Thomas of Erceldoune — Thomas the Rhymer, or 'True Thomas' — was a real 13th-century laird of Earlston in the Scottish Borders, named in charters of the 1290s, who passed into legend as Scotland's great prophet. The story tells how he lay down to rest beneath the Eildon Tree on the slopes of the Eildon Hills near Melrose, and saw a lady of marvellous beauty ride by in green silk on a milk-white horse hung with silver bells. Taking her for the Queen of Heaven, Thomas greeted her; she told him she was the Queen of Elfland, and challenged him to kiss her, knowing it would put him in her power.
The story
She carried him off on her horse, and they rode through darkness and across a river of blood to her Otherworld kingdom, where Thomas dwelt for what seemed three days but was seven years. Warned not to speak a word to anyone there lest he never return, he was at last brought back to the mortal world and given a parting gift — an apple, or 'the tongue that can never lie'. From then on Thomas could not tell a falsehood, and the prophecies he uttered were believed throughout Scotland: the death of Alexander III, the Battle of Bannockburn, and the union of the crowns were all later credited to him.

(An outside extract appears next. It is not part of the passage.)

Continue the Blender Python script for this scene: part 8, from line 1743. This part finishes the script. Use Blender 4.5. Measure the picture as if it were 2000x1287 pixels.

The spot of his meeting is still marked by the Rhymer's Stone near Melrose, where the Eildon Tree is said to have stood, and tradition holds that Thomas never truly died — that one day, when a hart and a hind walked through the village of Earlston, he followed the Queen's summons back into the hills and was never seen again. His tale, preserved as a medieval romance and as Child Ballad 37, is among the most influential fairy-abduction stories in the British tradition.